Mutual Visibility in Graphs

TL;DR

This paper introduces the mutual-visibility number in graphs, explores its properties, computational complexity, and behavior on various graph classes, establishing foundational results for this new graph invariant.

Contribution

It defines the mutual-visibility number, proves NP-completeness of the related decision problem, and analyzes this invariant on specific graph classes.

Findings

Mutual-visibility problem is NP-complete.

Checking mutual-visibility sets can be done in polynomial time.

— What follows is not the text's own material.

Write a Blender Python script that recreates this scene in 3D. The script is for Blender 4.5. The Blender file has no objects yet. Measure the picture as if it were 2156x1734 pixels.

Mutual-visibility numbers are characterized for certain graph classes.

Abstract

Let $G=(V,E)$ be a graph and $P\subseteq V$ a set of points. Two points are mutually visible if there is a shortest path between them without further points. $P$ is a mutual-visibility set if its points are pairwise mutually visible. The mutual-visibility number of $G$ is the size of any largest mutual-visibility set. In this paper we start the study about this new invariant and the mutual-visibility sets in undirected graphs. We introduce the mutual-visibility problem which asks to find a mutual-visibility set with a size larger than a given number. We show that this problem is NP-complete, whereas, to check whether a given set of points is a mutual-visibility set is solvable in polynomial time. Then we study mutual-visibility sets and mutual-visibility numbers on special classes of graphs, such as block graphs, trees, grids, tori, complete bipartite graphs, cographs. We also provide some relations of the mutual-visibility number of a graph with other invariants.